**To be done**
A line counts if it contains the word "this" at least once. State how many such lines the records contain, giving the number alone.

— Begin —

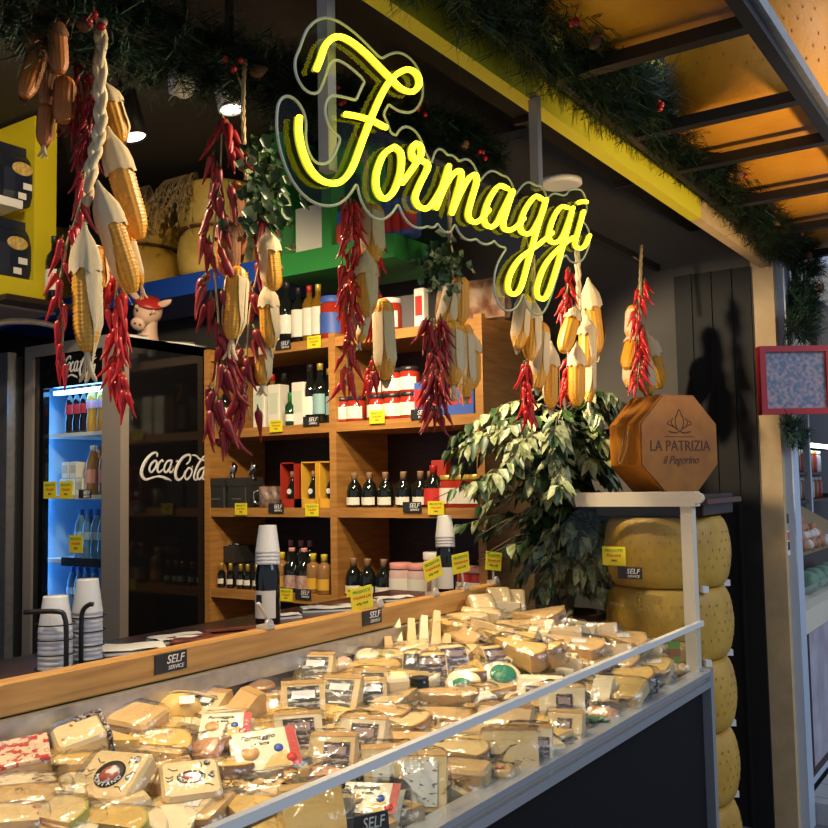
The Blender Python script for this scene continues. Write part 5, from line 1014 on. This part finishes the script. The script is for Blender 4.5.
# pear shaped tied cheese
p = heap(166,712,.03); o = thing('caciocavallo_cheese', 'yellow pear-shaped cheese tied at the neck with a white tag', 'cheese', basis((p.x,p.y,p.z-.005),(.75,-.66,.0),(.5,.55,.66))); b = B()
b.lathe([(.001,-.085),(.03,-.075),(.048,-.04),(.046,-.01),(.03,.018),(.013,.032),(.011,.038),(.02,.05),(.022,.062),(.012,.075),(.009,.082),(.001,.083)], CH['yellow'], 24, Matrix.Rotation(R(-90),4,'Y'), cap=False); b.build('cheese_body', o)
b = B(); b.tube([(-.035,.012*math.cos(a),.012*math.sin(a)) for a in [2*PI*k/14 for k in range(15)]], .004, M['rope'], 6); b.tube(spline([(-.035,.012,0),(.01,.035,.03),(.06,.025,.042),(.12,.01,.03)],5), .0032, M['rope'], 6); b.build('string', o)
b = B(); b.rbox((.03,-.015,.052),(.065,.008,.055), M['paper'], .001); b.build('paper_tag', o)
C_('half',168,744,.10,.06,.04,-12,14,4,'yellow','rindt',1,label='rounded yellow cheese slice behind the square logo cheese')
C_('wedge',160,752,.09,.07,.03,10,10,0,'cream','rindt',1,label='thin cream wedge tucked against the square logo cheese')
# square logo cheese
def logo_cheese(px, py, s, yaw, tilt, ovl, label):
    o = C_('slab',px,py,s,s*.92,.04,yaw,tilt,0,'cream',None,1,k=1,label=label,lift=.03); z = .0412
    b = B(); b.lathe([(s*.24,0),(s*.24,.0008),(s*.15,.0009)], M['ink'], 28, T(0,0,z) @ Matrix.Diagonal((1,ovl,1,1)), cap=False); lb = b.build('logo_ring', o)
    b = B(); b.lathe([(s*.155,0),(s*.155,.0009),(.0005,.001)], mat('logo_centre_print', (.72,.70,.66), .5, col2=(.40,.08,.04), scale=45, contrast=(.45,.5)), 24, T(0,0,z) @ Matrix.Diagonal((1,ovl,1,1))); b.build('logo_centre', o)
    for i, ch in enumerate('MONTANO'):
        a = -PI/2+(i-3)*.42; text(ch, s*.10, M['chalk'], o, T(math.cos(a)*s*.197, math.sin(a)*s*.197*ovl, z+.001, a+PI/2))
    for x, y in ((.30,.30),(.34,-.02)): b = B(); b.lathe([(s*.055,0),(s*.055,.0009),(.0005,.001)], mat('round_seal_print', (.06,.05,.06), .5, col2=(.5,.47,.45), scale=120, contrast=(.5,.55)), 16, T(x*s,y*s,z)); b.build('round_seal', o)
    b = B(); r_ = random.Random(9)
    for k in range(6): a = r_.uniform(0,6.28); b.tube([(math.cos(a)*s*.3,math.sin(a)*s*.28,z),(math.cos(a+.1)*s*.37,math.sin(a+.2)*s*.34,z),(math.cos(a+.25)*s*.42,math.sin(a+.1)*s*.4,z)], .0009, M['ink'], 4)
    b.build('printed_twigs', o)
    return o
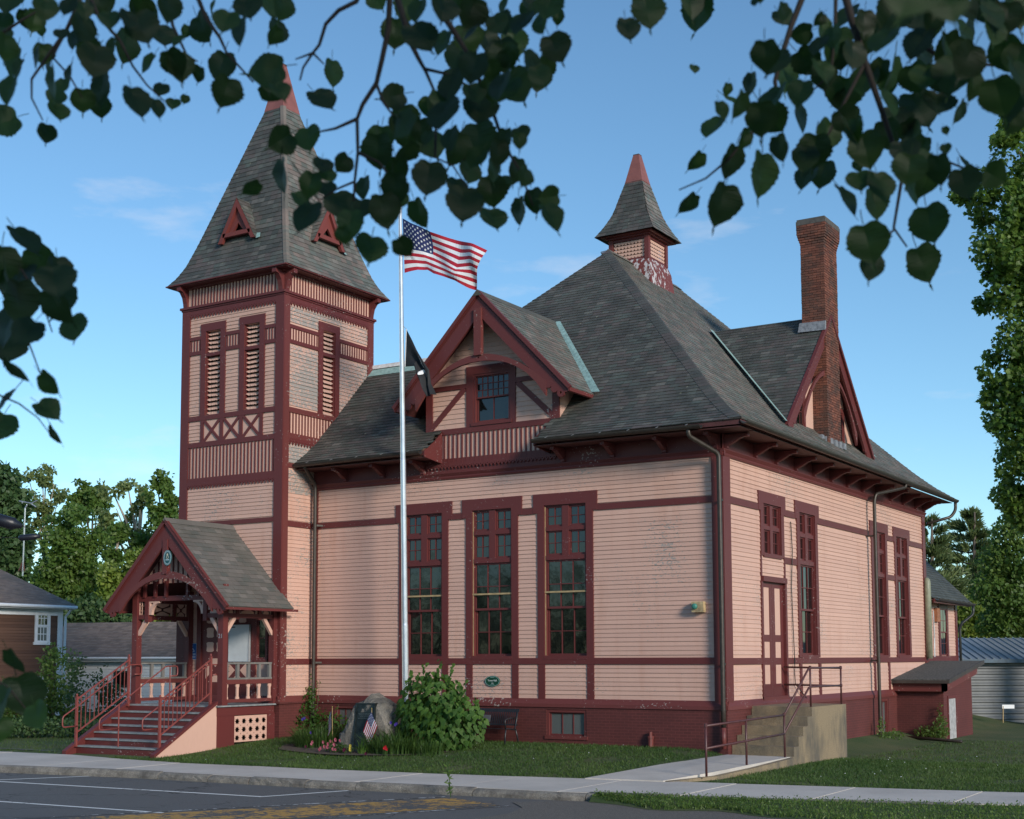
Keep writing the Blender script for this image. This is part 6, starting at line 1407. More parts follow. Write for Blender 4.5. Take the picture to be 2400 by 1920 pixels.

— End —

**The solution**
2